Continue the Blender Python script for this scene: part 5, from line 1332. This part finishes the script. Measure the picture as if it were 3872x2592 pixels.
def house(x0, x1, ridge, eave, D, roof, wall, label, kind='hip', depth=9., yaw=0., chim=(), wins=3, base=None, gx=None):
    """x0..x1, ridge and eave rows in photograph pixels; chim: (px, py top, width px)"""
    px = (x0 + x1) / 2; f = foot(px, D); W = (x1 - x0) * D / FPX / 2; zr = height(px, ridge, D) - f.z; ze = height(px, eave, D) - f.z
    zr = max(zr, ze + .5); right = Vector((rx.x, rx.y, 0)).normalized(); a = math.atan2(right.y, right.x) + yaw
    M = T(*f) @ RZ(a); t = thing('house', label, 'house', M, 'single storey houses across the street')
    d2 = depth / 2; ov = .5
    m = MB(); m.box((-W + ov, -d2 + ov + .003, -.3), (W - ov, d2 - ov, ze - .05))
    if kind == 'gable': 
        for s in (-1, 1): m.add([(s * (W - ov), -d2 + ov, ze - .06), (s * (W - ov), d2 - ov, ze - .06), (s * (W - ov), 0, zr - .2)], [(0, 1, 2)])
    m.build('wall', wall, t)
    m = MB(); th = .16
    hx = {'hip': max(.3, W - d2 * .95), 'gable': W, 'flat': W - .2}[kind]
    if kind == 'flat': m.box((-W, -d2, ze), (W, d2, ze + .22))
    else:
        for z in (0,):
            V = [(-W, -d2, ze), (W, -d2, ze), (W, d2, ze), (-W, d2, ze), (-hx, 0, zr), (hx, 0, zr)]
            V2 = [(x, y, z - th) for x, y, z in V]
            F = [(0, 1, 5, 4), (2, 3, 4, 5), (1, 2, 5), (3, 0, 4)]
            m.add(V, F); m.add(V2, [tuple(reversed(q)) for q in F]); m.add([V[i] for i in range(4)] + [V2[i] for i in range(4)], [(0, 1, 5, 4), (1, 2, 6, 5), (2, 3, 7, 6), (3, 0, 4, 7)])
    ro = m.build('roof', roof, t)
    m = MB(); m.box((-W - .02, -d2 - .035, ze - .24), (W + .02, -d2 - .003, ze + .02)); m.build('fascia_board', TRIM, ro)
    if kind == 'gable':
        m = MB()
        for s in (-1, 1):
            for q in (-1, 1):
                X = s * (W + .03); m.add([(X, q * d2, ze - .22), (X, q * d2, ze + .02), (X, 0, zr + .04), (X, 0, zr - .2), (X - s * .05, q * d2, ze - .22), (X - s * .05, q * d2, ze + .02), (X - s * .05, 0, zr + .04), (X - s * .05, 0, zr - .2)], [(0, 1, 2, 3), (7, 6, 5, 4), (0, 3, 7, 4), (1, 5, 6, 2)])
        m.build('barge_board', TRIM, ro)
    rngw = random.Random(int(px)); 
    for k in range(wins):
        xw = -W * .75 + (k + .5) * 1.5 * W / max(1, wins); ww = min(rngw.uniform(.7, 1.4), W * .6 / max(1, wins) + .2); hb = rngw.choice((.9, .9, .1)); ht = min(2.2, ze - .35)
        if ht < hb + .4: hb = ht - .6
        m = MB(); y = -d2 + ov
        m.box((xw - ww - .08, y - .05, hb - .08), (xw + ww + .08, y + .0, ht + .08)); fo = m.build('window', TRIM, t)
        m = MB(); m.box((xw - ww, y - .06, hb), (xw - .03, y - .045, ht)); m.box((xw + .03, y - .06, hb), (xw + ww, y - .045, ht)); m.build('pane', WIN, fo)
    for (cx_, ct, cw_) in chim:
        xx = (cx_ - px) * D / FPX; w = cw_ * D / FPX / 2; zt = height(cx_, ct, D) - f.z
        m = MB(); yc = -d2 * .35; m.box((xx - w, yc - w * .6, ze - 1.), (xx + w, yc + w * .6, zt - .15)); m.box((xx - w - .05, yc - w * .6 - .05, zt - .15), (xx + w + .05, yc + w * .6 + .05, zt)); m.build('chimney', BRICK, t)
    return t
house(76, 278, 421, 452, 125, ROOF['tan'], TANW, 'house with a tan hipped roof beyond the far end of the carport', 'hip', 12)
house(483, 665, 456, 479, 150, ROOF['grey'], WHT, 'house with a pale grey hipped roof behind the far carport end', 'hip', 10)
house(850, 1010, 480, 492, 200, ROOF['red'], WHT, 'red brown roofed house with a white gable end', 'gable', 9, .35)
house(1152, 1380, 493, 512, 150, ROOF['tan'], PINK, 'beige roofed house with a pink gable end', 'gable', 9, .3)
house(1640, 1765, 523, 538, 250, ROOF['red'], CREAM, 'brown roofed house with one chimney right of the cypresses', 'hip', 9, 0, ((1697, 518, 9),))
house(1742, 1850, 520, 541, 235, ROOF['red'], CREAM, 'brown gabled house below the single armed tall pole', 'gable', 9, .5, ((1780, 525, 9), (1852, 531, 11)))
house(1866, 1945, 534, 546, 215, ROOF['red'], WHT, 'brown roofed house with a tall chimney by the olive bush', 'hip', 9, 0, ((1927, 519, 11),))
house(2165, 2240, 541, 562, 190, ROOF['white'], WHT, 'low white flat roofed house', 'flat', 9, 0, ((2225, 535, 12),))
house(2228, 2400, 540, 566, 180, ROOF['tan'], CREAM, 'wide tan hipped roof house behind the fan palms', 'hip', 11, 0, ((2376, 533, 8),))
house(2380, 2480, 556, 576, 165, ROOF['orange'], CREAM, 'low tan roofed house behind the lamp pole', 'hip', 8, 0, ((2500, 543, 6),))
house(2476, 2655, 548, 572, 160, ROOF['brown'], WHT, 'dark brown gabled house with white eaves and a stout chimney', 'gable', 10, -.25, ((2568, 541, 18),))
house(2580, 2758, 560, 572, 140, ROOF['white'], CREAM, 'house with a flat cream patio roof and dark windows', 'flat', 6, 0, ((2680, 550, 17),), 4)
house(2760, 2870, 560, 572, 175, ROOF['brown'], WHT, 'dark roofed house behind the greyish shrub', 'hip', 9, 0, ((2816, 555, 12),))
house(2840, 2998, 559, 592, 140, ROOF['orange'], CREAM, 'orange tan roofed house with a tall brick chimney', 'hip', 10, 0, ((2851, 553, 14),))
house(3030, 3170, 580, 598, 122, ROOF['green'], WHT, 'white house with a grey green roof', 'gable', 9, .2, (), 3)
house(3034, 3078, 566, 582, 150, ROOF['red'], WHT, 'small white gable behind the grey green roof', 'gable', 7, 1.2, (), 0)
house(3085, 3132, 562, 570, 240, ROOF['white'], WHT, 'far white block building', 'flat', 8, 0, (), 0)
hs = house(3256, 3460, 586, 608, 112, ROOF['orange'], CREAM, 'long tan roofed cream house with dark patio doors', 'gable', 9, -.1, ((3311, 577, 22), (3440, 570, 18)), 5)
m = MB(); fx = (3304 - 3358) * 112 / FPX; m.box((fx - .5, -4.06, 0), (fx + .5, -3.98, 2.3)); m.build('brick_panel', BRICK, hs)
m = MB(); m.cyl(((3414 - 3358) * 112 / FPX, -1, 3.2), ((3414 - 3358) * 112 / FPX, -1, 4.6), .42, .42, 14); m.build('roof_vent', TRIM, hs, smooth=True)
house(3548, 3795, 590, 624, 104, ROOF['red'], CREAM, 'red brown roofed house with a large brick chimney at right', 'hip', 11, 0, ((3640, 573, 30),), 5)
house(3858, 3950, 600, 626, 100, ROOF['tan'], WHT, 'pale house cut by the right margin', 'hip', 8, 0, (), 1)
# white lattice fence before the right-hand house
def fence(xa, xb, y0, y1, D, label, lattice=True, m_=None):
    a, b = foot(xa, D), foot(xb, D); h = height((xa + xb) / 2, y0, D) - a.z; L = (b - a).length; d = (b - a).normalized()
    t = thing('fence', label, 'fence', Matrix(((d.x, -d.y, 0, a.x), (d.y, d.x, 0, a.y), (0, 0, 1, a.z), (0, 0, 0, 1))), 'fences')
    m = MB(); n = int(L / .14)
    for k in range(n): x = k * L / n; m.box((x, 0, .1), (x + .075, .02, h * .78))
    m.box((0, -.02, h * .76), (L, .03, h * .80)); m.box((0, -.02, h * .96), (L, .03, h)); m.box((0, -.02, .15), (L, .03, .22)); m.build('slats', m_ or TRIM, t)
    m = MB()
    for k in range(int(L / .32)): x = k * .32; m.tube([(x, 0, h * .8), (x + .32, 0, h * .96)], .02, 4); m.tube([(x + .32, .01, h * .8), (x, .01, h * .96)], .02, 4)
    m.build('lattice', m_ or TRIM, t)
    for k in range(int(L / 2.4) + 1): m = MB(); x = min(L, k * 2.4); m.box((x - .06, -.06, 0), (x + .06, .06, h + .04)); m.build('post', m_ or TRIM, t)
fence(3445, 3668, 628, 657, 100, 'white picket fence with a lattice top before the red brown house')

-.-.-

* _Directions_
Where a line contains "pixels", copy that line.

* _Result of this exercise_
Continue the Blender Python script for this scene: part 5, from line 1332. This part finishes the script. Measure the picture as if it were 3872x2592 pixels.
    """x0..x1, ridge and eave rows in photograph pixels; chim: (px, py top, width px)"""